## Begin
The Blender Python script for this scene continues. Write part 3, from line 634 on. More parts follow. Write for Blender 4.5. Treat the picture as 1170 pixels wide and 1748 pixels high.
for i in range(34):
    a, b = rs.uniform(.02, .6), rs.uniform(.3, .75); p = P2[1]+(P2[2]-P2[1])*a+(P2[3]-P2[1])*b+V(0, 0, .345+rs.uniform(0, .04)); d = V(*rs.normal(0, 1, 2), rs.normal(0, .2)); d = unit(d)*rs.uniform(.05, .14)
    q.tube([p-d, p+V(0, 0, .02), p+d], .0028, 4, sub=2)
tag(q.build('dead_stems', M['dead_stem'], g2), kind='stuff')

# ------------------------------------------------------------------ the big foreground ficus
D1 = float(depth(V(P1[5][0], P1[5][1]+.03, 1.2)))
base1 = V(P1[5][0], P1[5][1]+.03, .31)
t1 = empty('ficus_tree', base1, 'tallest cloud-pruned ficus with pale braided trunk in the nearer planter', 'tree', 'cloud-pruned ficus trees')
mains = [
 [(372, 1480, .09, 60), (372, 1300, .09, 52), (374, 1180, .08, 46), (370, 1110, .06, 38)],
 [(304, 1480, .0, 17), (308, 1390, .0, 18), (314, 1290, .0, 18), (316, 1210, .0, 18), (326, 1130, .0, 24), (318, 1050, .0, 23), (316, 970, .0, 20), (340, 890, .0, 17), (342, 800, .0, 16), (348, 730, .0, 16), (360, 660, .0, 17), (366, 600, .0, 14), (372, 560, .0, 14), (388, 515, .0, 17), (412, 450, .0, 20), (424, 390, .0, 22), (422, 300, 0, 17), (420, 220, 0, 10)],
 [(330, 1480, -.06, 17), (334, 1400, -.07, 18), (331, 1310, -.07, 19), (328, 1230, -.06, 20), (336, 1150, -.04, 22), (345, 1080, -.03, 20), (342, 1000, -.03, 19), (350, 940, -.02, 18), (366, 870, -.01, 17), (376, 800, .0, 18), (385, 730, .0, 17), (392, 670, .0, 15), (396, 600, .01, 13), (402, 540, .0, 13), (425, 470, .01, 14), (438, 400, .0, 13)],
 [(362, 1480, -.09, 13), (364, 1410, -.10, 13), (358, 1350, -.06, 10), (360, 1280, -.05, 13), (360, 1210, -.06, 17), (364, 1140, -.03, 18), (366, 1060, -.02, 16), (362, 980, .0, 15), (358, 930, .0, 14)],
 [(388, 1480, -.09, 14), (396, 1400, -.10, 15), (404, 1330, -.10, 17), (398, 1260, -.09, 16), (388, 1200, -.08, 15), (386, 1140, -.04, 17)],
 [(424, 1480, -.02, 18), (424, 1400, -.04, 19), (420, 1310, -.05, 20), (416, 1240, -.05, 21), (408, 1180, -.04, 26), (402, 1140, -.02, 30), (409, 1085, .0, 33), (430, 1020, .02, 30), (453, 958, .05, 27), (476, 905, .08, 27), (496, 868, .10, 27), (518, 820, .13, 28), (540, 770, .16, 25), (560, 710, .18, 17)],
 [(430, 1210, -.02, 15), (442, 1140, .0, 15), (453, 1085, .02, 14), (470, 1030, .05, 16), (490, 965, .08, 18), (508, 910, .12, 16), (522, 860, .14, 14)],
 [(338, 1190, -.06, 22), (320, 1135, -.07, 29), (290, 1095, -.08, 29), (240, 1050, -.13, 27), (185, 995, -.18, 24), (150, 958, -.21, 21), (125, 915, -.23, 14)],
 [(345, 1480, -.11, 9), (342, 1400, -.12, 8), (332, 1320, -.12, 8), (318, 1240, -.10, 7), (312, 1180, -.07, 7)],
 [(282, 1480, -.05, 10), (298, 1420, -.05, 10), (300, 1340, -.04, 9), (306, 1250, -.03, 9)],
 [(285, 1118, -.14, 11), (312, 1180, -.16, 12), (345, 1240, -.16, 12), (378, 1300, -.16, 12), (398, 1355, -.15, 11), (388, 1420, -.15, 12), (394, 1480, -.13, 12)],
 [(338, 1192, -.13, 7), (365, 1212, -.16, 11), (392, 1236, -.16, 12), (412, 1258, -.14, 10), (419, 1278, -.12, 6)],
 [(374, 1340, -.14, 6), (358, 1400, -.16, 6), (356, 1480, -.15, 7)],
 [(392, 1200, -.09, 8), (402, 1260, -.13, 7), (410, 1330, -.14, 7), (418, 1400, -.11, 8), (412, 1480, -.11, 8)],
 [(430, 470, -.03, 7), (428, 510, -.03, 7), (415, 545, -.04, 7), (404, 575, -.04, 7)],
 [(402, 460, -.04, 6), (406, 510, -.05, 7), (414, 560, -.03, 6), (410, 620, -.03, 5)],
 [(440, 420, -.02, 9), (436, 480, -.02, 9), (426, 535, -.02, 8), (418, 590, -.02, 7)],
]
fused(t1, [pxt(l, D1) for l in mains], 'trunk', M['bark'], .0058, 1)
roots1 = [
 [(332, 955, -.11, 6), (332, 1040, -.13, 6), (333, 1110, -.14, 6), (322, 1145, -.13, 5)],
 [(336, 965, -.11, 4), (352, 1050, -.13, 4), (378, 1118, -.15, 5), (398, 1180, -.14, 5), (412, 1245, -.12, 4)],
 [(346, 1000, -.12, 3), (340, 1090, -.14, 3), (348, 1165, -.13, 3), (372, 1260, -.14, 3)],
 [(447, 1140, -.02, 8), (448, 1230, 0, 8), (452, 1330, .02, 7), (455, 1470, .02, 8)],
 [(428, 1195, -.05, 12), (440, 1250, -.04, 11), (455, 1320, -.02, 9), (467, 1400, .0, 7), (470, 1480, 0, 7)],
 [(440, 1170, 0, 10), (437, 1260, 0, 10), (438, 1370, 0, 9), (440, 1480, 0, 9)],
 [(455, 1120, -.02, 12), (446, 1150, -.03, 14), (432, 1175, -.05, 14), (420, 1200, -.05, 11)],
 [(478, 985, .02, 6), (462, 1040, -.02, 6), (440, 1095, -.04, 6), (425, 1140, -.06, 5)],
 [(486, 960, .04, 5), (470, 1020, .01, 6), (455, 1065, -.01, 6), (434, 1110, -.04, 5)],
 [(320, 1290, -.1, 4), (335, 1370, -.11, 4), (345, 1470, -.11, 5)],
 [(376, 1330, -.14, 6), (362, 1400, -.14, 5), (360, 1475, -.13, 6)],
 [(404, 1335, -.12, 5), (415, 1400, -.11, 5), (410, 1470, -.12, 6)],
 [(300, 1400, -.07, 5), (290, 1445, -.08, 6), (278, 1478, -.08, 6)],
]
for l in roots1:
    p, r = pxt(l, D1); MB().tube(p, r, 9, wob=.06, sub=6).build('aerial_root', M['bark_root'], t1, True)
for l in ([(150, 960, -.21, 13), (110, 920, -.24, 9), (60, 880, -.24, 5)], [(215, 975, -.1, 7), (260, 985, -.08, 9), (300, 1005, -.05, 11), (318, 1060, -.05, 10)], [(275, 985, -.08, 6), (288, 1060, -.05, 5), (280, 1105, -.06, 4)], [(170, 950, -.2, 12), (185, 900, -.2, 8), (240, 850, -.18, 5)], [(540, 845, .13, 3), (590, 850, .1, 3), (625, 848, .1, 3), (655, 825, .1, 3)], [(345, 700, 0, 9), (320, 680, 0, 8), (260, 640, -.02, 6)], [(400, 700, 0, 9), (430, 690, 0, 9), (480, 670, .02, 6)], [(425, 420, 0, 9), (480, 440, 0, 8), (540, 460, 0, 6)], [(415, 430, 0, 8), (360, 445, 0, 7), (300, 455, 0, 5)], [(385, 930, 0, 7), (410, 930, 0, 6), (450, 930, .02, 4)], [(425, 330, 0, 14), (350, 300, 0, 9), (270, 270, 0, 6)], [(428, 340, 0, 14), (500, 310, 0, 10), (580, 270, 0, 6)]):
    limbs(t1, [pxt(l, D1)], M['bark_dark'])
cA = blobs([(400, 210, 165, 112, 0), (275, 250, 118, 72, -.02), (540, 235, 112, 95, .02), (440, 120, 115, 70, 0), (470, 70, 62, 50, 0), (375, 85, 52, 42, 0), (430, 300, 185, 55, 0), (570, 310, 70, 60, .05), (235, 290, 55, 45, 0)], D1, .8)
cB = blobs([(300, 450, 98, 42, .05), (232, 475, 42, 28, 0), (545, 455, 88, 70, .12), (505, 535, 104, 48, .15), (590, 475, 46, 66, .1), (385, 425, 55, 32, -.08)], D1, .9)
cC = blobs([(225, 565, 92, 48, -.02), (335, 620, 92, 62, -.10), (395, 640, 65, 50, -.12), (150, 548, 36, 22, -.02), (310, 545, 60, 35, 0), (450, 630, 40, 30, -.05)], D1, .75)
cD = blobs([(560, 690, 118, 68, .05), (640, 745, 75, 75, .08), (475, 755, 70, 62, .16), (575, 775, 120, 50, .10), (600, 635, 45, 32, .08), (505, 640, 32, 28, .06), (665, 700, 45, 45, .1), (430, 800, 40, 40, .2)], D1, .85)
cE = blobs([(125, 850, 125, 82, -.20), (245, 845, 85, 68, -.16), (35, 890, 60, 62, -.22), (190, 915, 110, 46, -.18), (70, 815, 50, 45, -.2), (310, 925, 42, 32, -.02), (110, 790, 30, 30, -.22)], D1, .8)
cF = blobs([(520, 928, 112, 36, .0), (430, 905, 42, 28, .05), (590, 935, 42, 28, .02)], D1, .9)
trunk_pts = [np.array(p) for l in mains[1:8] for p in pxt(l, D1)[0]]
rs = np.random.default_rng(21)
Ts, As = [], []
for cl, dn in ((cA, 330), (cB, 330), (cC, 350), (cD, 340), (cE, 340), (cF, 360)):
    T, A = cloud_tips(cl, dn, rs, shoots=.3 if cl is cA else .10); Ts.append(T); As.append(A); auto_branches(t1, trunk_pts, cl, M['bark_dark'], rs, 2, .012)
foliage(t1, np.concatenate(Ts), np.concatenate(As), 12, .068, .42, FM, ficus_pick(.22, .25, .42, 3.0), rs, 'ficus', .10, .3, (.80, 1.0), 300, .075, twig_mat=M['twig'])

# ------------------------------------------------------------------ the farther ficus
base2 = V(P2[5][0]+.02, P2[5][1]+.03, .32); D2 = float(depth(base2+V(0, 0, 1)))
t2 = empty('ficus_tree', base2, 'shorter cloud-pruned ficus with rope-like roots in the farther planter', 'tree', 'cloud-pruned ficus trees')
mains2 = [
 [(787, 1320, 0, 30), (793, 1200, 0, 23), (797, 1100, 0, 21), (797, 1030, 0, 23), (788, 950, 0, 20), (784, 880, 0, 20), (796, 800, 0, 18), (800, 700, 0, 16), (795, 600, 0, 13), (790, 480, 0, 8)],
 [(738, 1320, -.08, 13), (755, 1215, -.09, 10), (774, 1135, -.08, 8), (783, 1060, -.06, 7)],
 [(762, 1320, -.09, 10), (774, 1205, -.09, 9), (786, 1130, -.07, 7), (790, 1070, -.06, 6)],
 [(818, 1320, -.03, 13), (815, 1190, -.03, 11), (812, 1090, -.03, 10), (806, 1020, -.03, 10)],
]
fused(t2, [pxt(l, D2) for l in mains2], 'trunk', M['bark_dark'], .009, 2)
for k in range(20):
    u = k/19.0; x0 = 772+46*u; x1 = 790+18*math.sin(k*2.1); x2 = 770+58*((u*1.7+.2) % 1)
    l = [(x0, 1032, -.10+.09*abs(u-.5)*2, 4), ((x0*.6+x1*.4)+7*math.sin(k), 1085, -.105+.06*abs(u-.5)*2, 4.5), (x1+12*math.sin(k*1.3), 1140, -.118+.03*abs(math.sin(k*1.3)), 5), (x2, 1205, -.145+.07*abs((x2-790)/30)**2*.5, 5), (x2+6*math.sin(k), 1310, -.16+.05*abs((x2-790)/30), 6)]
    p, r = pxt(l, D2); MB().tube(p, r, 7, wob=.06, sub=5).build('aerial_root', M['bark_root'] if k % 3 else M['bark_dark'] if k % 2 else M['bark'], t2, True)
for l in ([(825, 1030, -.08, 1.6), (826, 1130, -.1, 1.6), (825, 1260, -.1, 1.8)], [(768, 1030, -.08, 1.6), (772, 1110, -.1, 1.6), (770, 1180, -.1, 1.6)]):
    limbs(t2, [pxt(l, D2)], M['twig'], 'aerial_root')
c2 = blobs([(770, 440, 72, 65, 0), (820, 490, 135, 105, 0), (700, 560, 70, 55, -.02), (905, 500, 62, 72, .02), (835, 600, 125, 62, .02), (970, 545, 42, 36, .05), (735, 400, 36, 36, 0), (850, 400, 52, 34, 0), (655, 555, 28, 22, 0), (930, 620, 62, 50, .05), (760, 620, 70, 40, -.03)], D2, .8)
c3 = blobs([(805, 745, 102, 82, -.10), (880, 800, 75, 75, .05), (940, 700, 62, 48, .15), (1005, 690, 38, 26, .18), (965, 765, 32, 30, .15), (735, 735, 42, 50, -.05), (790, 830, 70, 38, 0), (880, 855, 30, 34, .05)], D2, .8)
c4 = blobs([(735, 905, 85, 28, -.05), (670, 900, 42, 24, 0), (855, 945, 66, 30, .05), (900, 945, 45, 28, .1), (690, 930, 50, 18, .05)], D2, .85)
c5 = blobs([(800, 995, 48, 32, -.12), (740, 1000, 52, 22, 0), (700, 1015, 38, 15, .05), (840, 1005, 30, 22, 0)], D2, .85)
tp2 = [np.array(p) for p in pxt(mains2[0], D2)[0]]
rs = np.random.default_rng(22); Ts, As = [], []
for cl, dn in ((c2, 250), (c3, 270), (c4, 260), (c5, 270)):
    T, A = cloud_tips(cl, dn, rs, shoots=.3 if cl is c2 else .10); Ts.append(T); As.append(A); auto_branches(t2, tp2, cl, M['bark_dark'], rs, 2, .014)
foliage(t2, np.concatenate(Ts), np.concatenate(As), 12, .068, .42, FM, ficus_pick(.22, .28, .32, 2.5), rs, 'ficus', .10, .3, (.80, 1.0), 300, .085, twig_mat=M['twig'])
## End
Exercise requirements: Write down again the exact lines running from the beginning of the data to the line containing "tag(q.build('dead_stems', M['dead_stem'], g2), kind='stuff')", with both ends included.

Response to this exercise:
The Blender Python script for this scene continues. Write part 3, from line 634 on. More parts follow. Write for Blender 4.5. Treat the picture as 1170 pixels wide and 1748 pixels high.
for i in range(34):
    a, b = rs.uniform(.02, .6), rs.uniform(.3, .75); p = P2[1]+(P2[2]-P2[1])*a+(P2[3]-P2[1])*b+V(0, 0, .345+rs.uniform(0, .04)); d = V(*rs.normal(0, 1, 2), rs.normal(0, .2)); d = unit(d)*rs.uniform(.05, .14)
    q.tube([p-d, p+V(0, 0, .02), p+d], .0028, 4, sub=2)
tag(q.build('dead_stems', M['dead_stem'], g2), kind='stuff')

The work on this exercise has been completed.